John Hardin wrote:
On Fri, 24 Apr 2009, LuKreme wrote:
On 24-Apr-2009, at 10:41, Igor Chudov wrote:
I get a shipload of spams like this one:
http://igor.chudov.com/tmp/spam007.txt
Scores very high here.
2.0 URIBL_BLACK Contains an URL listed in the URIBL blacklist
[URIs: tgifriday.info]
Igor, you might also want to implement greylisting, to give the URIBLs a
chance to list URIs that appear in these messages.
Interesting concept - do you have any data to support the hypothesis?

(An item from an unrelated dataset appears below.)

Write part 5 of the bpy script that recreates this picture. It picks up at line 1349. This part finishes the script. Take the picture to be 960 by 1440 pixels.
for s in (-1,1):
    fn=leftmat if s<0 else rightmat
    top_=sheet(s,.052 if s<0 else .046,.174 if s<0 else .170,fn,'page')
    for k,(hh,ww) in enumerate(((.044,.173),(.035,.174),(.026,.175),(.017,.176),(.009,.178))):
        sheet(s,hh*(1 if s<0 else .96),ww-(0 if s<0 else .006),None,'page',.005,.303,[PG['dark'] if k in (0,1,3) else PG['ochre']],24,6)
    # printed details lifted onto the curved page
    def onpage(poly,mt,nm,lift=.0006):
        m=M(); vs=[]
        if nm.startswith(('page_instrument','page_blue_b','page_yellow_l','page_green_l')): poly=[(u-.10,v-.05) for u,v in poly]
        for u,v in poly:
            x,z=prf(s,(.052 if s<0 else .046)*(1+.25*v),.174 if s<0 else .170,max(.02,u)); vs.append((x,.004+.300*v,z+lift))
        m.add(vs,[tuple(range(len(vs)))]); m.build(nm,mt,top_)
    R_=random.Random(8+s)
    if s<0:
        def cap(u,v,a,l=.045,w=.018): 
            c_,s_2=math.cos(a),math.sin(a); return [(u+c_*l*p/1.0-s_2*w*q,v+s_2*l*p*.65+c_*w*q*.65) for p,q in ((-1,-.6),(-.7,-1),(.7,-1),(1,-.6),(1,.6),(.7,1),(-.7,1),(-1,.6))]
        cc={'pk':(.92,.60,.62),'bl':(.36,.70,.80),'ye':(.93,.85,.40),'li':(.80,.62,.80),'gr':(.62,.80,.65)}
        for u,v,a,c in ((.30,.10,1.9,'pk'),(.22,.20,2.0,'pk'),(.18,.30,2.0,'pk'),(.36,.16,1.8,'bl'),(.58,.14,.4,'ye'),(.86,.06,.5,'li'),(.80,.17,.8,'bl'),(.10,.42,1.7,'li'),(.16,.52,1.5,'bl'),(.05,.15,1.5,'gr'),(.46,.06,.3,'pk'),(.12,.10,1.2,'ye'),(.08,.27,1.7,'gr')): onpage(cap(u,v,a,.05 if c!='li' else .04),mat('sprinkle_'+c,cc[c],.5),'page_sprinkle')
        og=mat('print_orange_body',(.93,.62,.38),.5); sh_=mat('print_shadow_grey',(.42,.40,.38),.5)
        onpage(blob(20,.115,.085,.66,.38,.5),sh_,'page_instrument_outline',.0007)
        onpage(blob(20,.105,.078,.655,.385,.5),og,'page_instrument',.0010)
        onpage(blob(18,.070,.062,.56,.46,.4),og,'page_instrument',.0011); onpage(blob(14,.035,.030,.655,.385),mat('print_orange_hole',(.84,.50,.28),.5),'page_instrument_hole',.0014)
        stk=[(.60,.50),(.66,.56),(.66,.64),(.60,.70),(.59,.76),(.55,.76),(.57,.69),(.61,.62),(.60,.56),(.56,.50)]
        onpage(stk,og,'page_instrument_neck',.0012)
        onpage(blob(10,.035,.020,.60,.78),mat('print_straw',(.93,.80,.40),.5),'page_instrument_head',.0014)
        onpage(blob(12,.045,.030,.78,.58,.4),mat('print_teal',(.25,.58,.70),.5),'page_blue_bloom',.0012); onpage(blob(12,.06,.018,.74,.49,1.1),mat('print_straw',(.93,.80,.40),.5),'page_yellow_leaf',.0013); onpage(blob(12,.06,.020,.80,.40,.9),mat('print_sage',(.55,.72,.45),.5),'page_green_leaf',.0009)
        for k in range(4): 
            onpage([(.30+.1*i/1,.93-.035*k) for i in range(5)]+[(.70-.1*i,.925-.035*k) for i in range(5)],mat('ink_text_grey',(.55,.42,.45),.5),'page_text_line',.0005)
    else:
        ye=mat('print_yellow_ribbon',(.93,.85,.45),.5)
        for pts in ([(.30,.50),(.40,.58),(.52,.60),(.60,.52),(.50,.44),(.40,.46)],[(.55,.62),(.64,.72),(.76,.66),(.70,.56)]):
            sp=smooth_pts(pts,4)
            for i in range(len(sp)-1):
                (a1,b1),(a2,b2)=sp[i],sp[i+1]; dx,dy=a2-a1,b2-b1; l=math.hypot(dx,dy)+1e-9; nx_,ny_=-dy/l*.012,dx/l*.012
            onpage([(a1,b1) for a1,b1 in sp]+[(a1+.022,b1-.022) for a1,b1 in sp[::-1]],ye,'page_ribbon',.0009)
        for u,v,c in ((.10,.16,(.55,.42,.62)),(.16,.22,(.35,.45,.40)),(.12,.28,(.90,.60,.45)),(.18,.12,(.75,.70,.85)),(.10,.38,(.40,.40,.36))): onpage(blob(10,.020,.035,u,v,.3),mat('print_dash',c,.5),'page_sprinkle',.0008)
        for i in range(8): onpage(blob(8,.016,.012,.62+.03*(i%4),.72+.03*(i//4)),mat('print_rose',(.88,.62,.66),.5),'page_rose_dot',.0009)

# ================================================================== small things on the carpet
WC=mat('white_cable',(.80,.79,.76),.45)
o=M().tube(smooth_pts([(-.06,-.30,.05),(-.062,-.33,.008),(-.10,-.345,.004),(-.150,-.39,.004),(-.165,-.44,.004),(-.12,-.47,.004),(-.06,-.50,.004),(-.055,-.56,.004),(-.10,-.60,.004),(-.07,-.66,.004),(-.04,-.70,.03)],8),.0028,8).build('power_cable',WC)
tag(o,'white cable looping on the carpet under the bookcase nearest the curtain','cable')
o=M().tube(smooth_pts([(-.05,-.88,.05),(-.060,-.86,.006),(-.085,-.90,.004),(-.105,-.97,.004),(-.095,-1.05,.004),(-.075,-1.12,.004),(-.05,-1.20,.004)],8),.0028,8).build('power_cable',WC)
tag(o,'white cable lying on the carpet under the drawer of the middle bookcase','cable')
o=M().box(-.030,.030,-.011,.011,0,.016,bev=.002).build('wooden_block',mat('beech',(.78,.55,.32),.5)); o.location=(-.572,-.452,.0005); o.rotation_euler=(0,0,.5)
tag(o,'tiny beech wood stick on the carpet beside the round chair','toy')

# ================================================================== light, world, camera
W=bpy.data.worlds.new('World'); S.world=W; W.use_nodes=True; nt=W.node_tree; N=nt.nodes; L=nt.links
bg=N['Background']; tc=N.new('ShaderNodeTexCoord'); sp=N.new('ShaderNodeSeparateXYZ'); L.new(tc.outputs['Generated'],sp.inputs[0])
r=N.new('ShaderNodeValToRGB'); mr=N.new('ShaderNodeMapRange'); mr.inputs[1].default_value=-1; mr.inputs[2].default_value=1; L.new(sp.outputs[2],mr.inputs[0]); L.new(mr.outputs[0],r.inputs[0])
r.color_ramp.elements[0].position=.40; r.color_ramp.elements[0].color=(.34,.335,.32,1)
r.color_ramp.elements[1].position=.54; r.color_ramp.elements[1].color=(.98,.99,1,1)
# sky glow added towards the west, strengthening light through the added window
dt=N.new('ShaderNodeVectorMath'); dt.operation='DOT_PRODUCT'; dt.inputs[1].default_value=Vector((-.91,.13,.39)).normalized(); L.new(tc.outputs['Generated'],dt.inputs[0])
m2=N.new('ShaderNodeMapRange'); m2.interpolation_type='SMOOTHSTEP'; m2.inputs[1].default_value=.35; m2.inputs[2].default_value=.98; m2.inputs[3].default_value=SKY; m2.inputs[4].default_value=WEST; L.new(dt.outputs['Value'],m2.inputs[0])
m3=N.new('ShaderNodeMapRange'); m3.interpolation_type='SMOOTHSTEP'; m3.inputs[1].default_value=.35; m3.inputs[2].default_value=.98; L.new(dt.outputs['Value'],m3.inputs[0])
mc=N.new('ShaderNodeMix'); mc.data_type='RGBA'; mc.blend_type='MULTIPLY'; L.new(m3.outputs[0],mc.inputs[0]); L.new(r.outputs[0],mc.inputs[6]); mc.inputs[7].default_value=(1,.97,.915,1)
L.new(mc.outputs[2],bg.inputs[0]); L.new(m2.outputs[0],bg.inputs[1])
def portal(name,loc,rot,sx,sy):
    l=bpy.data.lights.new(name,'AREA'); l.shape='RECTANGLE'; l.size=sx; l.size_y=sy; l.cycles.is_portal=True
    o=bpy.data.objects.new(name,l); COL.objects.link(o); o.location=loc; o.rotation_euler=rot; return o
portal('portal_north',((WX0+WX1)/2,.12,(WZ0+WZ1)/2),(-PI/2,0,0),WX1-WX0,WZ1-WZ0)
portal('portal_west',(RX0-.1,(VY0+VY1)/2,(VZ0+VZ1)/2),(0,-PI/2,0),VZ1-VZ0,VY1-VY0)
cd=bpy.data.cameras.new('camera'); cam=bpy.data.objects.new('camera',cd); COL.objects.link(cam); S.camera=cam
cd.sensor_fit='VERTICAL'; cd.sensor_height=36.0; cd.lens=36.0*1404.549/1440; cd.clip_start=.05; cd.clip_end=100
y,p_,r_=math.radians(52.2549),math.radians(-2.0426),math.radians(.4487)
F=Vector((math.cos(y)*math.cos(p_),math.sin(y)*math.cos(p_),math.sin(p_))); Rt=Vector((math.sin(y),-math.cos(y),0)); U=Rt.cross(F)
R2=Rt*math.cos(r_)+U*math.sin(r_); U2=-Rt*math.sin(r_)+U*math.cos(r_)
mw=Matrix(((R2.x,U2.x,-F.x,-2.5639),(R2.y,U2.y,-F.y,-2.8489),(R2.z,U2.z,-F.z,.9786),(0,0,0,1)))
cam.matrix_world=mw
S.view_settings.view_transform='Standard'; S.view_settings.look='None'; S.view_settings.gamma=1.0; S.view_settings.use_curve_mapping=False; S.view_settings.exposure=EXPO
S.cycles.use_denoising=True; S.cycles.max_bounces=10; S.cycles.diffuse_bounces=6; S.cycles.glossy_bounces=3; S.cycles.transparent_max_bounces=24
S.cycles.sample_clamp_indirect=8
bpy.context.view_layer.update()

I tried looking at this a while back, but it's difficult to collect
qualitative data. I ran for a month with a short greylisting period (1
min), and a month for 30 mins and 60 mins. I looked at hit rates against
popular DNSRBLs to see if I could observe any increase in effectiveness
from IPs being added during the increased greylisting periods. I didn't
see anything conclusive that would be worth the increased delay to
legitimate new mail. Of course the study isn't very scientific as the
spamflow is likely to change from month to month. Also, only reactive
lists are likely to benefit, and only those that react quickly.
Getting back to the OP's question, I've found adding a couple of simple
body rules to check for a certain four letter 'A' word or 2-3 word
phrases works well in this instance, and I've not noticed any FPs.